Miami Dolphins fans have spent their fair share of time this offseason fretting over the perceived lack of continuity among the Dolphins’ team — a year after Miami tore their roster down to the foundation and began the tedious process of building things back up, Miami saw both coordinators leave at the end of the season; quite the surprise for a team that got hot late and finished the season with a winning record over their final nine contests.
But ultimately, it turns out the Dolphins’ offseason wasn’t all that bad after all. The idea of “continuity” is nice, but how practical is it at the NFL level? If you’re bad, you’re going to have folks fired and replaced. If you’re good, odds are your key assistants are going to be hired away from you and promoted to try to make another team good instead. That’s the way of life in the NFL; and it is also how the Miami Dolphins will enter training camp in 2020 with one of the 10 most stable situations returning from 2019.
That is according to ESPN, who logged what percentage of snaps on both sides of the football are returning in 2020 — and what key components of the coaching staff are also returning. Here are the key metrics for the Dolphins:
- Offensive snaps returning: 75.6% (20th)
- Defensive snaps returning: 81.6% (6th)
- Starters returning: 23 (10 offense, 11 defense, 2 special teams)

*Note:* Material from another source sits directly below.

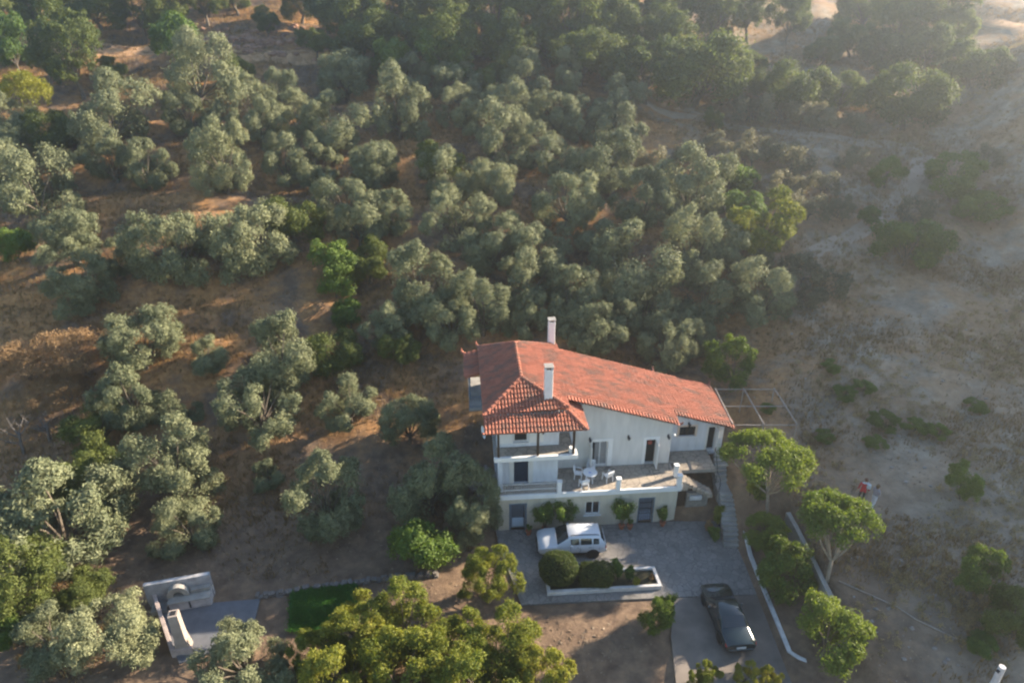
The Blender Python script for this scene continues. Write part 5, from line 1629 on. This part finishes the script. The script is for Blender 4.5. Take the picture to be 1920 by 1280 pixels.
# ------------------------------------------------------------------ stones
def rock(x, y, z, s, seed):
    g = np.random.default_rng(seed)
    bm = bmesh.new()
    bmesh.ops.create_icosphere(bm, subdivisions=1, radius=1)
    for v_ in bm.verts:
        v_.co = Vector((v_.co.x * 1.2, v_.co.y, v_.co.z * .7)) * g.uniform(.75, 1.2) * s + Vector((x, y, z))
    vs = [tuple(v_.co) for v_ in bm.verts]; fs = [tuple(q.index for q in f_.verts) for f_ in bm.faces]
    bm.free()
    return vs, fs
b = MB(); g = random.Random(5)
for k in range(260):
    px, py = g.uniform(1480, 1920), g.uniform(560, 1280)
    x, y, z, _ = spot(px, py)
    if x < 18.5: continue
    b.add(*rock(x, y, z, g.choice((.03, .04, .05, .06, .08, .13)), k))
o = b.build('loose_stones', M['rock']); o['kind'] = 'stuff'; o['label'] = 'pale loose stones scattered over the dusty slope'
b = MB()
for k in range(160):
    px, py = g.gauss(460, 70), g.gauss(78, 14)
    x, y, z, _ = spot(px, py)
    b.add(*rock(x, y, z, g.uniform(.2, .6), 900 + k))
o = b.build('rock_bank', M['redrock']); o['kind'] = 'stuff'; o['label'] = 'reddish broken rock bank above the dirt track'
b = MB()
for k in range(40):
    x, y = -2.3 + g.gauss(0, .5), 37.6 + g.gauss(0, .6)
    b.add(*rock(x, y, hg(x, y), g.uniform(.1, .3), 2000 + k))
o = b.build('rubble', M['rock']); o['kind'] = 'stuff'; o['label'] = 'pale rubble heap beside the left wall of the house'

# ------------------------------------------------------------------ dry grass and lawn blades
def blades(name, x, y, z, hgt, wid, nb, m, seed, label, lean=0.5):
    g = np.random.default_rng(seed)
    n = len(x) * nb
    X = np.repeat(x, nb) + g.normal(0, .12, n); Y = np.repeat(y, nb) + g.normal(0, .12, n); Z = np.repeat(z, nb) - 0.04
    h_ = np.repeat(hgt, nb) * g.uniform(.5, 1.3, n)
    a = g.uniform(0, 6.28, n); w_ = wid * g.uniform(.7, 1.4, n)
    la, lr = g.uniform(0, 6.28, n), g.uniform(.1, lean, n) * h_
    v0 = np.stack([X - np.cos(a) * w_, Y - np.sin(a) * w_, Z], 1)
    v1 = np.stack([X + np.cos(a) * w_, Y + np.sin(a) * w_, Z], 1)
    v2 = np.stack([X + np.cos(la) * lr, Y + np.sin(la) * lr, Z + h_], 1)
    V_ = np.stack([v0, v1, v2], 1).reshape(-1, 3)
    o = obj(name, np_mesh(name, V_, None, np.arange(3 * n).reshape(n, 3)), m)
    o['kind'] = 'stuff'; o['label'] = label
    return o
g = np.random.default_rng(21)
def hgv(x, y):
    i = np.clip(np.searchsorted(GX, x) - 1, 0, len(GX) - 2); j = np.clip(np.searchsorted(GY, y) - 1, 0, len(GY) - 2)
    a = (x - GX[i]) / (GX[i + 1] - GX[i]); b_ = (y - GY[j]) / (GY[j + 1] - GY[j])
    return (ZZ[j, i] * (1 - a) + ZZ[j, i + 1] * a) * (1 - b_) + (ZZ[j + 1, i] * (1 - a) + ZZ[j + 1, i + 1] * a) * b_
n = 230000
x = g.uniform(-75, 85, n); y = 22 + 92 * g.random(n) ** 1.25
patchy = np.sin(x * .35 + 2 * np.sin(y * .21)) + np.sin(y * .6 + x * .11) + g.normal(0, .7, n)
keep = (patchy > -0.2) & (np.abs(x) < y * .85 + 6)
keep &= ~((x > -2.5) & (x < 18.2) & (y < 45))
keep &= ~((x > -22) & (x < -8) & (y < 30.2))
keep &= ~((x > 15) & (x < 20.3) & (y > 38) & (y < 44.3))
keep &= ~((x < 0) & (y < 42) & (patchy < 0.4))
keep &= ~((x > 18) & (patchy < 0.15))
x, y = x[keep], y[keep]
blades('dry_grass', x, y, hgv(x, y), g.uniform(.12, .42, len(x)), .03, 6, M['grass'], 22, 'dry tan grass tufts over the slopes')
nl_ = 70000
lx = g.uniform(-62, 72, nl_); ly = 19 + 80 * g.random(nl_) ** 1.4
kk = (np.abs(lx) < ly * .85 + 6) & ~((lx > -2) & (lx < 18.2) & (ly > 27.8) & (ly < 45)) & ~((lx > 8) & (lx < 18) & (ly < 28)) & ~((lx > -21.5) & (lx < -8) & (ly < 30))
kk &= (np.sin(lx * .8 + np.sin(ly * .7) * 2) + np.sin(ly * 1.1 - lx * .3) + g.normal(0, .8, nl_)) > .1
lx, ly = lx[kk], ly[kk]
nn_ = len(lx)
a = g.uniform(0, 6.28, nn_); L_ = g.uniform(.04, .13, nn_); W_ = g.uniform(.02, .06, nn_)
c0 = np.stack([lx, ly, hgv(lx, ly) + .025], 1)
t_ = np.stack([np.cos(a) * L_, np.sin(a) * L_, g.normal(0, .03, nn_)], 1); s_ = np.stack([-np.sin(a) * W_, np.cos(a) * W_, g.normal(0, .02, nn_)], 1)
V_ = np.stack([c0 - t_, c0 + s_, c0 + t_, c0 - s_], 1).reshape(-1, 3)
M['litter'] = leaf_mat('leaf_litter', (0.07, 0.05, 0.035), (0.36, 0.27, 0.18), 0.1)
o = obj('leaf_litter', np_mesh('leaf_litter', V_, np.arange(4 * nn_).reshape(-1, 4)), M['litter']); o['kind'] = 'stuff'; o['label'] = 'dead leaves and twigs littering the ground'
ns_ = 7000
sx_ = g.uniform(12, 75, ns_ * 3); sy_ = 19 + 75 * g.random(ns_ * 3) ** 1.4
pk = np.sin(sx_ * .5 + 1.5 * np.sin(sy_ * .3)) + np.sin(sy_ * .45 - sx_ * .2) + g.normal(0, .6, ns_ * 3)
kk = (pk > .25) & (sx_ > 19) & (sx_ < sy_ * .85 + 6) & ~((sx_ < 20.5) & (sy_ > 38) & (sy_ < 44.5))
sx_, sy_ = sx_[kk][:ns_], sy_[kk][:ns_]
rr_ = g.uniform(.10, .32, len(sx_))
V_, Q_ = leaves(np.stack([sx_, sy_, hgv(sx_, sy_) + rr_ * .35], 1), rr_, 150000, .13, .04, 31, .9, .3, out_from=(30, 50, -400))
o = obj('scrub', np_mesh('scrub', V_, Q_), M['scrub']); o['kind'] = 'stuff'; o['label'] = 'low dry scrub over the dusty right-hand slope'
n = 5200
q = g.random((n, 2))
A_, B_, C2, D_ = np.array((-13.2, 29.1)), np.array((-9.45, 29.7)), np.array((-8.75, 26.65)), np.array((-12.55, 26.35))
pt = (A_ * (1 - q[:, :1]) + B_ * q[:, :1]) * (1 - q[:, 1:]) + (D_ * (1 - q[:, :1]) + C2 * q[:, :1]) * q[:, 1:]
blades('lawn_grass', pt[:, 0], pt[:, 1], np.full(n, .11), np.full(n, .12), .02, 5, M['lawn'], 23, 'short green lawn grass left of the courtyard')

# ------------------------------------------------------------------ haze
hz = MB().box((-250, -110, -9), (270, 165, 50)).build('haze', None)
hz['kind'] = 'stuff'
hz['label'] = 'sunlit dusty air over the hillside'
hm = bpy.data.materials.new('haze')
hm.use_nodes = True
hn = hm.node_tree.nodes
hn.remove(hn['Principled BSDF'])
pv = hn.new('ShaderNodeVolumePrincipled')
pv.inputs['Color'].default_value = (0.87, 0.93, 1.0, 1)
pv.inputs['Density'].default_value = 0.0010
pv.inputs['Anisotropy'].default_value = 0.74
hm.node_tree.links.new(pv.outputs[0], hn['Material Output'].inputs['Volume'])
hz.data.materials.append(hm)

Now, to be fair, just because a player is returning doesn’t mean he’ll be returning as a starter. The Dolphins are likely looking at replacing four starters on the offensive line alone. But, as ESPN’s Cameron Wolfe words it, this rendition of the team will be much closer to the one Brian Flores envisions working with in the long-term:
“The Dolphins bring back many of the same pieces from a bare-bones 2019 roster and they have an enormous load of incoming talent to compete with the incumbents. It should look a lot more like Flores’ team, featuring a multiple defense in 2020, but a dramatic overhaul of the coaching staff…combined with a bunch of incoming talent creates questions about how quickly everyone will be able to adjust in a largely virtual offseason.” — Cameron Wolfe, ESPN.com
Wolfe, as usual, is spot on — it’s not a question of if the Dolphins are any better than last year’s team. It’s rather a matter of how quickly they can establish the needed chemistry to perform at a high level; even with such a high percentage of their snaps returning to the team in 2020.